- _Data_:
══════

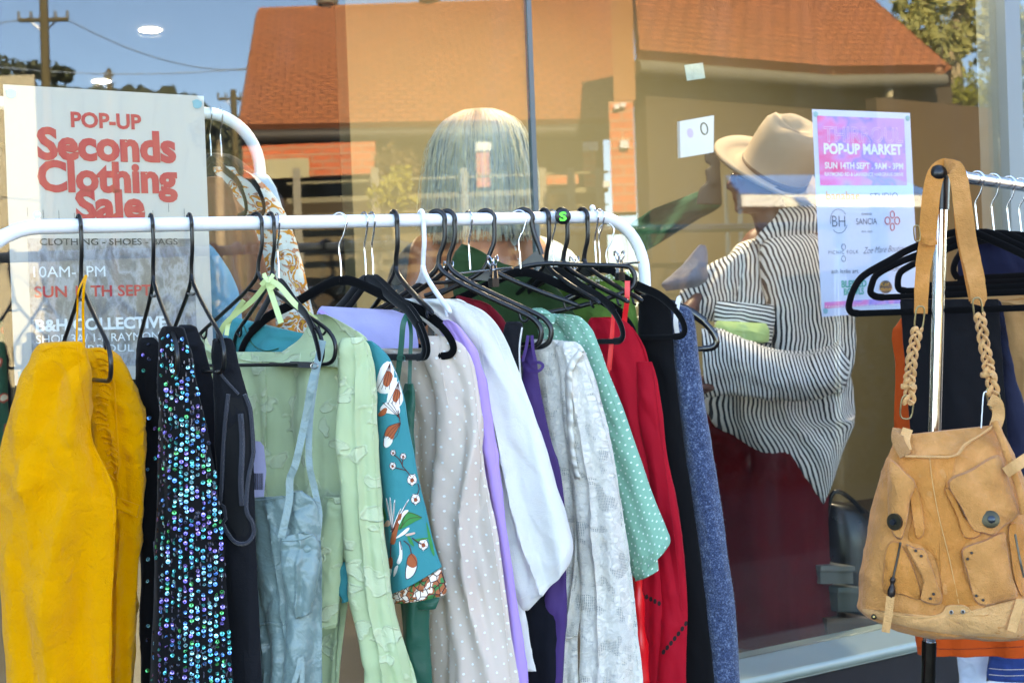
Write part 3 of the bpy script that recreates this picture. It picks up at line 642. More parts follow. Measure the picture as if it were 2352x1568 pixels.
# ================================================================ cloth lofts
class Loft:
    """closed fabric tube lofted through rows (yl, xl, yr, xr, d); silhouette measured in the photograph, own depth and thickness"""
    def __init__(s, rows, Yl, Yr, n=90, seg=72, folds=(), amp=1, seed=0, wrinkle=.004, wsc=14, cap=True, ex=1.3, edge=.3, thin=.62, rag=1.0, creases=9, camp=.0045):
        rows = [r if len(r) >= 5 else (r[0], r[1], r[0], r[2], r[3]) for r in rows]
        q = [Vector((r[0], r[1], 0)) for r in rows]; q2 = [Vector((r[2], r[3], 0)) for r in rows]
        dd = [Vector((r[4], r[5] if len(r) > 5 else 0, r[6] if len(r) > 6 else 0)) for r in rows]
        A_, B_, D_ = cat(q, n), cat(q2, n), cat(dd, n)
        for i in range(n+1):                       # cloth edges wander a little
            for pt, sg in ((A_[i], 5.1), (B_[i], 9.7)):
                pt.x += rag*(2.6*noise.noise(Vector((pt.y*.016, seed*1.3, sg))) + 1.1*noise.noise(Vector((pt.y*.06, seed*.7, sg))))
            D_[i].x *= thin
        rnd = random.Random(seed); s.rows = []; s.uv = []; V = 0; prev = None
        fl = [(k, a, rnd.uniform(0, 6.28), dr) for k, a, dr in folds]; off = Vector((seed*3.1, seed*1.7, seed*.9))
        Yl = Yl if callable(Yl) else (lambda v, y=Yl: y); Yr = Yr if callable(Yr) else (lambda v, y=Yr: y)
        cr = [(rnd.uniform(-.9, .9), rnd.uniform(.04, .98), rnd.gauss(0, .5), rnd.uniform(.05, .16), rnd.uniform(.012, .03), rnd.choice((-1, 1, 1))*rnd.uniform(.5, 1)) for _ in range(creases)]
        for i in range(n+1):
            v = i/n; pl = P(A_[i].y, A_[i].x, Yl(v)+D_[i].y); pr = P(B_[i].y, B_[i].x, Yr(v)+D_[i].z); c = (pl+pr)/2; A = (pr-pl)/2
            h = A.normalized() if A.length > 1e-6 else Vector((1, 0, 0)); Bn = CAM - c; Bn.z = 0; Bn = (Bn - h*Bn.dot(h)).normalized()
            d = D_[i].x; w = A.length
            if prev is not None: V += (c-prev).length
            prev = c; row = []; us = []
            for j in range(seg):
                ph = 2*PI*j/seg; cx_, sx = math.cos(ph), math.sin(ph)
                ey = math.copysign(abs(sx)**ex, sx)
                p = c + A*cx_ + Bn*(d*ey)
                nn = (Bn*sx*w + h*cx_*d); nn = nn.normalized() if nn.length > 1e-6 else h
                x = cx_*w; o = 0
                wp = noise.noise(Vector((x*6, V*3, seed*2.3)))*.9
                for k, a, p0, dr in fl:
                    q0 = k*x + p0 + dr*v*3 + wp*1.5; f = math.sin(q0 + .75*math.sin(q0)); f = f if a > 0 else 1-2*abs(f)
                    o += 1.25*abs(a)*f*(.3+.7*min(1, v*1.8))
                g = noise.noise((p+off)*wsc)*.6 + noise.noise((p+off)*wsc*2.3)*.4
                g2 = noise.noise(Vector(((p.x+p.z*.35)*wsc*1.6, p.y*wsc, (p.z-p.x*.3)*wsc*.45)) + off)
                g3 = noise.noise(Vector((p.x*wsc*2.2+p.z*wsc*1.3, p.y*wsc*1.5, p.z*wsc*1.1-p.x*wsc*.9)) + off*2)
                o += wrinkle*(g*.6 + ((1-2*abs(g2))**3)*.7 + ((1-2*abs(g3))**3)*.5)
                for cx0, cv0, sl, ln, wd, sg in cr:
                    dv = (v-cv0)/ln
                    if abs(dv) < 1:
                        sx_ = (x - (cx0*w + sl*(v-cv0)*.6))
                        o += sg*camp*math.exp(-abs(sx_)/(wd*.45 if sx_ > 0 else wd))*(1-dv*dv)**1.5
                env = edge + (1-edge)*abs(sx)
                row.append(p + nn*(o*amp*env)); us.append((x if sx >= 0 else 2*w+.02-x, V))
            us.append(us[0] if True else 0)
            s.rows.append(row); s.uv.append(us)
        s.cap = cap; s.seg = seg
        s.mb = MB(); s.into(s.mb)
    def into(s, mb):
        b = mb.grid(s.rows, s.uv, True)
        if s.cap: mb.face([b+j for j in range(s.seg)][::-1])
        return mb
    def build(s, name, mat, parent, solid=.0012): return s.mb.build(name, mat, parent, True, 80, solid)
    def tree(s):
        if not hasattr(s, '_t'): s._t = BVHTree.FromPolygons(s.mb.v, s.mb.f)
        return s._t
    def hit(s, px, py, lift=.001):
        d = ray(px, py).normalized(); r = s.tree().ray_cast(CAM, d)
        if r[0] is None:
            r = s.tree().find_nearest(P(px, py, (s.rows[len(s.rows)//2][0]).y)); 
            return r[0] - d*lift, -d
        n_ = r[1]; n_ = n_ if n_.dot(d) < 0 else -n_
        return r[0] - d*lift*1.0, n_
def patch(mb, loft, poly, lift=.0012, edge=None, seg=0, bulge=0):
    """piece of cloth or print laid on a loft: outline in survey pixels"""
    pts = [Vector((x, y, 0)) for x, y in poly]
    if seg: pts = cat(pts, seg, True)
    c = sum(pts, Vector())/len(pts); k = len(pts)
    rings = [(1, edge if edge is not None else lift), (.94, lift), (.6, lift+bulge*.7), (.25, lift+bulge)]
    rows = [[loft.hit(c.x+(p.x-c.x)*f, c.y+(p.y-c.y)*f, l)[0] for p in pts] for f, l in rings]
    b = mb.grid(rows, None, True); e = mb.add([loft.hit(c.x, c.y, lift+bulge)[0]]); s = b+3*k
    for j in range(k): mb.face([s+j, s+(j+1) % k, e])
    return mb
def line(mb, loft, pts, r=.0006, lift=.001, n=16):
    q = cat([Vector((x, y, 0)) for x, y in pts], n); mb.tube([loft.hit(p.x, p.y, lift)[0] for p in q], r, 5); return mb
def garment(name, label, cat_, loc_px, Y, group='clothes hanging on the white rack'):
    p = P(loc_px[0], loc_px[1], Y); return thing(name, label, cat_, p, group)
def strap(mb, pts, hw, th=.0012, n=24):
    mb.ribbon([P(x, y, Y) for x, y, Y in pts], hw, th, n); return mb
# ================================================================ fabrics
YEL = cloth('yellow_linen', (240, 158, 2), .9, .14, 48, .7, .014, .1, .1)
BLKC = cloth('black_cotton', (9, 9, 11), .9, .2, 50, .3, .003, .1, 0, .2)
BDEN = cloth('black_denim', (20, 21, 25), .9, .3, 200, .5, .002, .1, 0, .2)
NAVY = cloth('navy_cloth', (11, 13, 22), .9, .2, 60, .3, .003, .1, 0, .2)
SATIN = cloth('grey_teal_satin', (108, 130, 126), .36, .1, 20, .6, .016, .1, 0, .5, False)
DGREEN = cloth('dark_green_satin', (0, 84, 66), .45, .1, 40, .3, .004, .1, 0, .4, False)
TEAL = cloth('teal_cotton', (3, 134, 138), .75, .12, 60, .35, .003, .1, .05)
LILAC = cloth('lilac_cloth', (194, 160, 232), .7, .06, 40, .3, .003, .1, .15)
WHITEC = cloth('white_cotton', (238, 234, 226), .85, .03, 26, .5, .011, .1, .2)
PURP = cloth('purple_cloth', (66, 42, 98), .7, .15, 40, .3, .003, .1)
RED = cloth('crimson_crepe', (178, 4, 30), .75, .14, 30, .3, .005, .05, .04, .2)
BRED = plain('bright_red_ribbon', (236, 20, 30), .35, 0, .05, 60, .1)
GREENS = cloth('olive_green_cotton', (98, 140, 62), .8, .14, 40, .5, .004, .1)
DRED = cloth('dark_red_cloth', (124, 10, 28), .8, .15, 40, .3)
def m_dots(name, rgb, dot, per, rad, rough=.7, transl=.2, rnd=.15, crumple=36):
    m, t, b, o = base(name); c = coord(t, True); vo = N(t, 'ShaderNodeTexVoronoi'); vo.inputs['Scale'].default_value = 1/per; vo.inputs['Randomness'].default_value = rnd; vo.voronoi_dimensions = '2D'
    mp = N(t, 'ShaderNodeMapping'); mp.inputs['Rotation'].default_value = (0, 0, .78); L(t, c, mp.inputs[0]); L(t, mp.outputs[0], vo.inputs['Vector'])
    f = math_(t, 'LESS_THAN', vo.outputs['Distance'], rad/per); oc = coord(t, False); n1 = noi(t, oc, 8, 4); n2 = noi(t, oc, crumple, 4, .55, .3)
    a = lin(rgb); col = mixc(t, n1, tuple(x*.93 for x in a[:3])+(1,), a); col = mixc(t, f, col, lin(dot))
    fin(t, b, col, rough, math_(t, 'ADD', n2, math_(t, 'MULTIPLY', f, .25)), .4, .004, .1, 0, .3, transl); return m
CREAMD = m_dots('cream_dotted_chiffon', (234, 213, 197), (254, 252, 248), .021, .0022, .75, .25)
MINTD = m_dots('mint_polka_dot', (126, 184, 158), (226, 240, 232), .0125, .0018, .75, .1)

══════

- _Problem description_:
How many of the lines above contain the string "pixels"? Give the number only.

- _Worked solution_:
2